Boston Olympics Bid Opponents Appeal To US Group

BOSTON (AP) — Hosting the Olympics will be a $10 billion to $20 billion undertaking that will threaten the state's ability to make investments in health care, education and transportation, activists opposed to Boston's bid for the 2024 summer games wrote to the U.S. Olympic Committee on Monday.

Boston would have to build from scratch a new Olympic stadium, velodrome, aquatics center and Olympic Village, the activists, called No Boston Olympics, wrote in a letter.

"As the home of the United States' first public school, first public park and first subway, the Commonwealth of Massachusetts has a strong and proud tradition of social investment," the group writes. "Choosing Boston as the sole U.S. finalist for 2024 will threaten those efforts."

In the coming weeks, the group promises to provide the U.S. Olympic Committee more information about the "troubling weaknesses and flaws" of the Boston bid.

The Boston 2024 Partnership, the privately funded organization that's developing the city's Olympics proposal, said it is working to meet a Dec. 1 deadline to submit its proposal to the U.S. Olympic Committee. It said residents will have "many opportunities" to weigh in on the plan, if the committee selects Boston.
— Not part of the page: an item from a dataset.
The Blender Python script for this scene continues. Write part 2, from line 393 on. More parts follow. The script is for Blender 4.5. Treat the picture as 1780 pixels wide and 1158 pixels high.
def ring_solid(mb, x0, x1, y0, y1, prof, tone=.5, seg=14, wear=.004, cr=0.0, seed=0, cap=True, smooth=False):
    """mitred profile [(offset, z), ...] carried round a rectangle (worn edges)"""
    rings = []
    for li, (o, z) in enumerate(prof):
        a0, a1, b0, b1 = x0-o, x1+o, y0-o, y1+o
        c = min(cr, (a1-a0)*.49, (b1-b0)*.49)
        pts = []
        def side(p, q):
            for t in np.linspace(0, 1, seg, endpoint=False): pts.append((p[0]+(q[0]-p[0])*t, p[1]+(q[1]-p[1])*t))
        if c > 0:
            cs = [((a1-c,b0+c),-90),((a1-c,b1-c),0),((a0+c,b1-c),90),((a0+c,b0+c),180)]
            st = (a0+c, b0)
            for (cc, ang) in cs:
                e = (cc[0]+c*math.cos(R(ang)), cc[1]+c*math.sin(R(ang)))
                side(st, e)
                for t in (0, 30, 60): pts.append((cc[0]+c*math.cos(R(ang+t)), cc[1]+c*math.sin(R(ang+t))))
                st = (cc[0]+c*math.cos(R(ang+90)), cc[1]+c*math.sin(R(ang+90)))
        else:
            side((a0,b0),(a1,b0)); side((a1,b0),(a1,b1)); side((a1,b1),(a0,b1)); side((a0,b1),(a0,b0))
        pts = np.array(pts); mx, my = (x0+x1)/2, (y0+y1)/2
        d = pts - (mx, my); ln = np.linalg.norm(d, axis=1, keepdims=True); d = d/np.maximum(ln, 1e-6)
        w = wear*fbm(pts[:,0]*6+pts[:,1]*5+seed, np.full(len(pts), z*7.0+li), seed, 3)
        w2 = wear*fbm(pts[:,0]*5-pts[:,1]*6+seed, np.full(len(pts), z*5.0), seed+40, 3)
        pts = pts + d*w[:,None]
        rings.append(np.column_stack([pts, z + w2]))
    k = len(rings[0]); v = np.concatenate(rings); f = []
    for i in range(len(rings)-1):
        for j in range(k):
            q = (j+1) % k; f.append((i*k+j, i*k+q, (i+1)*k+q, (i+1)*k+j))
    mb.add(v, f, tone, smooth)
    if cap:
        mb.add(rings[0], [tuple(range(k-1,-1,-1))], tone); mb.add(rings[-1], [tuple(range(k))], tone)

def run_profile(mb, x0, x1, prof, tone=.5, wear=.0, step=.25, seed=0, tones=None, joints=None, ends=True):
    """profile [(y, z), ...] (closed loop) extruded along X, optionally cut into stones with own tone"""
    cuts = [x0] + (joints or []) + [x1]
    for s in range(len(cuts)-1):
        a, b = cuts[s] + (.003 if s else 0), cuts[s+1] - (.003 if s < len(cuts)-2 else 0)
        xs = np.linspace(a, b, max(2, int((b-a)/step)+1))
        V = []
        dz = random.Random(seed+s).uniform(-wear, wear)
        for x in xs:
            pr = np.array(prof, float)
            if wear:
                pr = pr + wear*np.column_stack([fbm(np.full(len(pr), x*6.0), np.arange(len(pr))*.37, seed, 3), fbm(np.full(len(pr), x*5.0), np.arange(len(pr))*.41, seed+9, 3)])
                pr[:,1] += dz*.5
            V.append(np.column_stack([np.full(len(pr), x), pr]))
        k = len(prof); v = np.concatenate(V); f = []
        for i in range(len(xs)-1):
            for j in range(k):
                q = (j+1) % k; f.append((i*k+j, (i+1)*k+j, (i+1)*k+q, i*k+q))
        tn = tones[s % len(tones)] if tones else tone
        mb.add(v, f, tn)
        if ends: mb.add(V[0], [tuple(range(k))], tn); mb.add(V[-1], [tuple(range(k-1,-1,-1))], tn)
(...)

The group also released a new video on its website Monday promising its proposal will offer "groundbreaking new ideas" and a "sustainable model" for future Olympic host cities to replicate.

"We're here to put our history, technology, academics, infrastructure and, of course, our people to work in defining the next chapter of the Olympic movement, together," a narrator says over images touting Boston's winning professional sports teams and its "proud legacy of forward progress."
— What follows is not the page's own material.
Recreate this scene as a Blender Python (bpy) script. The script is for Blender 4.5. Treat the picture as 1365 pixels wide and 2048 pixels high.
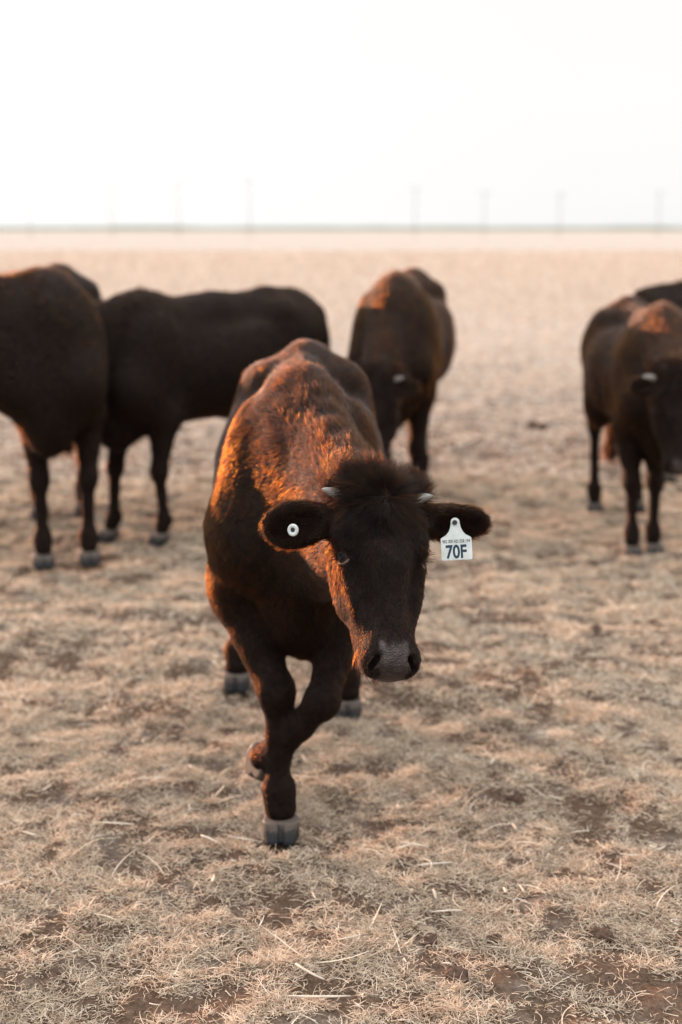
import bpy, math
import numpy as np
from mathutils import Vector, Matrix

for o in list(bpy.data.objects): bpy.data.objects.remove(o)
SC = bpy.context.scene
COL = SC.collection
R = math.radians

# ------------------------------------------------------------------ camera
cam_d = bpy.data.cameras.new('camera')
cam = bpy.data.objects.new('camera', cam_d); COL.objects.link(cam)
cam_d.sensor_fit = 'VERTICAL'; cam_d.sensor_height = 36.0; cam_d.sensor_width = 24.0
cam_d.lens = 50.0
cam_d.clip_start = 0.05; cam_d.clip_end = 9000
CAM_H = 1.5; PITCH = math.atan(569/2844)
cam.location = (0, 0, CAM_H)
cam.rotation_euler = (math.pi/2 - PITCH, 0, 0)
cam_d.dof.use_dof = True
cam_d.dof.focus_distance = 2.84
cam_d.dof.aperture_fstop = 2.1
SC.camera = cam

def at(px, py, d):
    """world point seen at photo pixel (1365x2048) at depth d along the view axis"""
    u = (px-682.5)/2844; v = (1024-py)/2844
    cp, sp = math.cos(PITCH), math.sin(PITCH)
    return np.array([u*d, d*(cp+v*sp), CAM_H + d*(-sp+v*cp)])
def ground_at(px, py):
    v = (1024-py)/2844; cp, sp = math.cos(PITCH), math.sin(PITCH)
    d = CAM_H/(sp-v*cp)
    return at(px, py, d)

# ------------------------------------------------------------------ light
SUN_EL, SUN_AZ = R(6.5), R(-40)          # azimuth measured from +Y towards +X
sd = Vector((math.sin(SUN_AZ)*math.cos(SUN_EL), math.cos(SUN_AZ)*math.cos(SUN_EL), math.sin(SUN_EL)))
sun_d = bpy.data.lights.new('sun', 'SUN'); sun = bpy.data.objects.new('sun', sun_d); COL.objects.link(sun)
sun_d.energy = 3.8; sun_d.angle = R(0.5); sun_d.color = (1.0, 0.55, 0.36)
sun.rotation_euler = sd.to_track_quat('Z', 'Y').to_euler()
sun.location = (-20, 20, 10)

world = bpy.data.worlds.new('World'); SC.world = world; world.use_nodes = True
nt = world.node_tree; nt.nodes.clear()
sky = nt.nodes.new('ShaderNodeTexSky'); sky.sky_type = 'NISHITA'; sky.sun_disc = False
sky.sun_elevation = SUN_EL; sky.sun_rotation = SUN_AZ
sky.air_density = 1.0; sky.dust_density = 2.0; sky.ozone_density = 1.0
hsv = nt.nodes.new('ShaderNodeHueSaturation'); hsv.inputs['Saturation'].default_value = 0.15
# thin high veil of cloud whitening the sky
tc = nt.nodes.new('ShaderNodeTexCoord')
mp = nt.nodes.new('ShaderNodeMapping'); mp.inputs['Scale'].default_value = (1.2, 1.2, 5)
nz = nt.nodes.new('ShaderNodeTexNoise'); nz.inputs['Scale'].default_value = 1.6; nz.inputs['Detail'].default_value = 3
rp = nt.nodes.new('ShaderNodeValToRGB')
rp.color_ramp.elements[0].position = .3; rp.color_ramp.elements[0].color = (2.88, 2.87, 2.87, 1)
rp.color_ramp.elements[1].position = .7; rp.color_ramp.elements[1].color = (3.08, 3.04, 2.99, 1)
mx = nt.nodes.new('ShaderNodeMix'); mx.data_type = 'RGBA'; mx.inputs['Factor'].default_value = 0.955
bg = nt.nodes.new('ShaderNodeBackground'); bg.inputs['Strength'].default_value = 0.12
out = nt.nodes.new('ShaderNodeOutputWorld')
L = nt.links.new
L(sky.outputs[0], hsv.inputs['Color']); L(tc.outputs['Generated'], mp.inputs['Vector']); L(mp.outputs[0], nz.inputs['Vector'])
L(nz.outputs[0], rp.inputs[0]); L(hsv.outputs[0], mx.inputs['A'])
# the veil is made brighter overhead, out of view, to add light on the ground
sx = nt.nodes.new('ShaderNodeSeparateXYZ'); L(tc.outputs['Generated'], sx.inputs[0])
zr = nt.nodes.new('ShaderNodeMapRange'); zr.inputs['From Min'].default_value = .35; zr.inputs['From Max'].default_value = .95
zr.inputs['To Min'].default_value = 1.0; zr.inputs['To Max'].default_value = 3.4; L(sx.outputs['Z'], zr.inputs['Value'])
vs = nt.nodes.new('ShaderNodeVectorMath'); vs.operation = 'SCALE'; L(rp.outputs[0], vs.inputs[0]); L(zr.outputs[0], vs.inputs['Scale'])
L(vs.outputs[0], mx.inputs['B'])
L(mx.outputs['Result'], bg.inputs['Color']); L(bg.outputs[0], out.inputs['Surface'])

SC.view_settings.view_transform = 'Standard'; SC.view_settings.look = 'None'
SC.view_settings.exposure = 1.47; SC.view_settings.gamma = 1.0
SC.render.engine = 'CYCLES'
SC.cycles.use_denoising = True
SC.cycles.max_bounces = 6; SC.cycles.diffuse_bounces = 3; SC.cycles.transmission_bounces = 5

# ------------------------------------------------------------------ helpers
def tag(o, label=None, cat=None, group=None, kind=None):
    if label: o['label'] = label
    if cat: o['category'] = cat
    if group: o['group'] = group
    if kind: o['kind'] = kind
    return o
def empty(name, loc, rz=0, sc=1):
    o = bpy.data.objects.new(name, None); COL.objects.link(o)
    o.location = loc; o.rotation_euler = (0, 0, rz); o.scale = (sc, sc, sc); o.empty_display_size = .2
    return o
def link(name, data, parent=None, mat=None):
    o = bpy.data.objects.new(name, data); COL.objects.link(o)
    if parent is not None: o.parent = parent
    if mat is not None: data.materials.append(mat)
    return o
def mesh_np(name, verts, faces, smooth=True):
    verts = np.ascontiguousarray(verts, dtype=np.float32); faces = np.ascontiguousarray(faces, dtype=np.int32)
    me = bpy.data.meshes.new(name); n, k = faces.shape
    me.vertices.add(len(verts)); me.vertices.foreach_set('co', verts.ravel())
    me.loops.add(n*k); me.loops.foreach_set('vertex_index', faces.ravel())
    me.polygons.add(n); me.polygons.foreach_set('loop_start', np.arange(0, n*k, k, dtype=np.int32))
    me.update(calc_edges=True); me.validate()
    if smooth: me.polygons.foreach_set('use_smooth', np.ones(len(me.polygons), dtype=bool))
    return me
def vattr(me, name, vals):
    a = me.attributes.new(name, 'FLOAT', 'POINT'); a.data.foreach_set('value', np.ascontiguousarray(vals, dtype=np.float32))
def curves_np(name, P, rad):
    """P (N,K,3) strand points, rad (N,K) radii -> hair curves data"""
    N, K, _ = P.shape
    c = bpy.data.hair_curves.new(name); c.add_curves([K]*N)
    c.attributes['position'].data.foreach_set('vector', np.ascontiguousarray(P, dtype=np.float32).ravel())
    a = c.attributes.get('radius') or c.attributes.new('radius', 'FLOAT', 'POINT')
    a.data.foreach_set('value', np.ascontiguousarray(rad, dtype=np.float32).ravel())
    return c
def norm(v):
    v = np.asarray(v, float); return v/np.maximum(np.linalg.norm(v, axis=-1, keepdims=True), 1e-9)

def _h(ix, iy, iz, seed):
    h = (ix*374761393 + iy*668265263 + iz*2147483647 + seed*974634777) & 0xFFFFFFFF
    h = ((h ^ (h >> 13))*1274126177) & 0xFFFFFFFF
    h = ((h ^ (h >> 16))*2246822519) & 0xFFFFFFFF
    return ((h ^ (h >> 15)) & 0xFFFFFF)/float(0xFFFFFF)
def noise(p, f, seed=0):
    """value noise in 0..1 for (N,3) points"""
    q = np.asarray(p, float)*f; i = np.floor(q).astype(np.int64); t = q-i; t = t*t*(3-2*t)
    r = 0
    for a in (0, 1):
        wa = t[:, 0] if a else 1-t[:, 0]
        for b in (0, 1):
            wb = t[:, 1] if b else 1-t[:, 1]
            for c in (0, 1):
                wc = t[:, 2] if c else 1-t[:, 2]
                r = r + wa*wb*wc*_h(i[:, 0]+a, i[:, 1]+b, i[:, 2]+c, seed)
    return r
def fbm(p, f, seed=0, o=4, g=.5):
    s = 0; w = 1; tot = 0
    for k in range(o):
        s = s + w*noise(p, f*2**k, seed+k*7); tot += w; w *= g
    return s/tot

# ------------------------------------------------------------------ materials
def new_mat(name):
    m = bpy.data.materials.new(name); m.use_nodes = True; t = m.node_tree
    return m, t, t.nodes['Principled BSDF'], t.nodes['Material Output']
def rgba(c): return (c[0], c[1], c[2], 1)
def simple_mat(name, col, rough=.5, spec=.5, nscale=30, namt=.15, bump=0.0):
    m, t, b, o = new_mat(name)
    n = t.nodes.new('ShaderNodeTexNoise'); n.inputs['Scale'].default_value = nscale; n.inputs['Detail'].default_value = 4
    tcd = t.nodes.new('ShaderNodeTexCoord'); t.links.new(tcd.outputs['Object'], n.inputs['Vector'])
    r = t.nodes.new('ShaderNodeValToRGB')
    r.color_ramp.elements[0].position = .3; r.color_ramp.elements[1].position = .7
    r.color_ramp.elements[0].color = rgba([c*(1-namt) for c in col]); r.color_ramp.elements[1].color = rgba([min(1, c*(1+namt)) for c in col])
    t.links.new(n.outputs[0], r.inputs[0]); t.links.new(r.outputs[0], b.inputs['Base Color'])
    b.inputs['Roughness'].default_value = rough; b.inputs['Specular IOR Level'].default_value = spec
    if bump:
        bp = t.nodes.new('ShaderNodeBump'); bp.inputs['Strength'].default_value = bump; bp.inputs['Distance'].default_value = .002
        t.links.new(n.outputs[0], bp.inputs['Height']); t.links.new(bp.outputs[0], b.inputs['Normal'])
    return m
def hide_mat(name, skin, nose):
    m, t, b, o = new_mat(name)
    a = t.nodes.new('ShaderNodeAttribute'); a.attribute_name = 'bare'
    mixn = t.nodes.new('ShaderNodeMix'); mixn.data_type = 'RGBA'
    mixn.inputs['A'].default_value = rgba(skin); mixn.inputs['B'].default_value = rgba(nose)
    t.links.new(a.outputs['Fac'], mixn.inputs['Factor'])
    n = t.nodes.new('ShaderNodeTexNoise'); n.inputs['Scale'].default_value = 60; n.inputs['Detail'].default_value = 5
    tcd = t.nodes.new('ShaderNodeTexCoord'); t.links.new(tcd.outputs['Object'], n.inputs['Vector'])
    mul = t.nodes.new('ShaderNodeMix'); mul.data_type = 'RGBA'; mul.blend_type = 'MULTIPLY'; mul.inputs['Factor'].default_value = .5
    t.links.new(mixn.outputs['Result'], mul.inputs['A']); t.links.new(n.outputs['Color'], mul.inputs['B'])
    mul.inputs['Factor'].default_value = .85; rr_ = t.nodes.new('ShaderNodeValToRGB'); rr_.color_ramp.elements[0].position = .35; rr_.color_ramp.elements[0].color = (.22, .2, .2, 1); rr_.color_ramp.elements[1].position = .68
    t.links.new(n.outputs[0], rr_.inputs[0]); t.links.new(rr_.outputs[0], mul.inputs['B'])
    t.links.new(mul.outputs['Result'], b.inputs['Base Color'])
    ms = t.nodes.new('ShaderNodeMapRange'); ms.inputs['To Min'].default_value = .1; ms.inputs['To Max'].default_value = .32
    t.links.new(a.outputs['Fac'], ms.inputs['Value']); t.links.new(ms.outputs[0], b.inputs['Specular IOR Level'])
    mr = t.nodes.new('ShaderNodeMapRange'); mr.inputs['To Min'].default_value = .75; mr.inputs['To Max'].default_value = .38
    t.links.new(a.outputs['Fac'], mr.inputs['Value']); t.links.new(mr.outputs[0], b.inputs['Roughness'])
    v = t.nodes.new('ShaderNodeTexVoronoi'); v.inputs['Scale'].default_value = 260
    t.links.new(tcd.outputs['Object'], v.inputs['Vector'])
    bp = t.nodes.new('ShaderNodeBump'); bp.inputs['Strength'].default_value = .8; bp.inputs['Distance'].default_value = .0025
    t.links.new(v.outputs['Distance'], bp.inputs['Height']); t.links.new(bp.outputs[0], b.inputs['Normal'])
    return m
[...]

Boston 2024 Partnership President Dan O'Connell, in the group's first formal briefing earlier this month, said the initial estimated cost for the games would be about $4.5 billion.

None of the expenses would be paid by the city, including security, which would be paid for by the federal government. The city's $1.2 billion share of broadcast revenues from the games and revenue from international and local sponsors and ticket sales would cover the other costs, O'Connell said.

The Boston 2024 Partnership is considering proposing major Olympic sites in South Boston and Dorchester, including an athlete's village around the University of Massachusetts-Boston campus, a new Olympic Stadium near South Boston's Widett Circle and use of the Boston Convention and Exhibition Center near the South Boston waterfront.

Other possible sites include beach volleyball on Boston Common, sailing in Boston Harbor and soccer at Gillette Stadium in Foxborough, which is home to the NFL's New England Patriots and the Major League Soccer franchise the New England Revolution.

Los Angeles, Washington, D.C., and San Francisco are among the other cities the USOC is considering as it weighs whether it wants to compete with other countries for the 2024 summer games. The U.S. committee is expected to decide in January whether it will make a bid; the International Olympic Committee will make its decision in 2017.